Rose’s mustache, and calculating devices
I got D&J's permission, so here's the photo of Rose and her mustache.
Moments after I took that photo, Rose reached up and stroked the tip of the mustache with her fingertips. I think she was just trying to make sure it was in place, but the gesture just happened to be an exact replica of the gesture a movie character would make in neatening up the end of his mustache. If the mustache pointed up instead of down, it would've been twirling her mustachio, but I guess this is more a good-guy mustache.
In other news, nothing significant new to report. Still getting 5-6 hours of sleep a night (no sleeping drugs the last couple nights), which is enough to get by for me but I should probably take a nap later. Slowly working up to settling back into my life. Spent a couple hours sitting in a park in the sun yesterday; even played a little frisbee. (In some states, fathers teach their kids to play football; in California, at least in the Bay Area in the '70s, at least with my father, it was frisbee. Throwing a frisbee was pretty much the only physical activity I was any good at until at least high school.) Have been making various phone calls, catching up with people, telling a few people I hadn't told yet. My manager says to take as much time off as I need, so I think I'm going to hold off on going back to work 'til next week; I'm still feeling pretty fragile.
I had been planning to have a combined birthday/housewarming party at the end of March (a week and a half from now), but I don't think that's a good idea at this point. I'll probably aim to have a housewarming party in late April or early May, I guess, 'cause late May through mid-June I'll be traveling.
Most of what's still going on at this point is stuff I can't talk about here—mostly legal and financial issues that Jay is dealing with. Today I'll probably take the personal papers and photos I brought back out into my yard in the sun and sort through them out there, to keep them from filling my house with smoke-smell. And I'll do laundry, though it may be too late to save the shirt and pants I wore in the house.
. . . One of the few things other than papers and photos that I brought home with me is Peter's slide rule. I always wanted that slide rule when I was a kid. I didn't (and still don't) know how to use it properly, but I knew it was a device for doing math, and I thought that was cool.
I didn't bring home any of his multitude of graphing calculators. I was surprised, though, looking at his books, to realize how long calculators had been an interest of his; there were calculator-tricks-and-games books dating back to when I was a kid. I remember the first calculator I saw, possibly the first one he owned, an HP-25 programmable calculator (photo); some of the earliest programming I did was on that calculator. I'm still sometimes a little more comfortable with Reverse Polish Notation than with more straightforward regular calculators. . . . Hey, nifty! There's a Java simulation of an HP-25 available free online!
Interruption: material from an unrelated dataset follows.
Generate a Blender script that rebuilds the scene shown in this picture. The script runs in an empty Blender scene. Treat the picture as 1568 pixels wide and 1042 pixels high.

Peter once promised me a calculator of my own if I learned the squares of all the numbers up to 25. I knew most of 'em, but never did memorize the late teens and early twenties. At some point in high school or college I somehow managed to lose his HP-25, but he went on to more advanced calculators: a 41C (photo), an 11C (photo), maybe also a 16C (photo), though I'm not sure about that last. I think he didn't make the switch to graphing calculators until he started to teach math sometime in the '90s. The funny thing is that he never owned a PDA and rarely used a computer for anything but playing games; that always seemed a little odd to me, but I wonder if he continued to think of calculators as primarily calculating devices, like the slide rule, rather than small computers.
Anyway. I have no real conclusions or point here; just musing.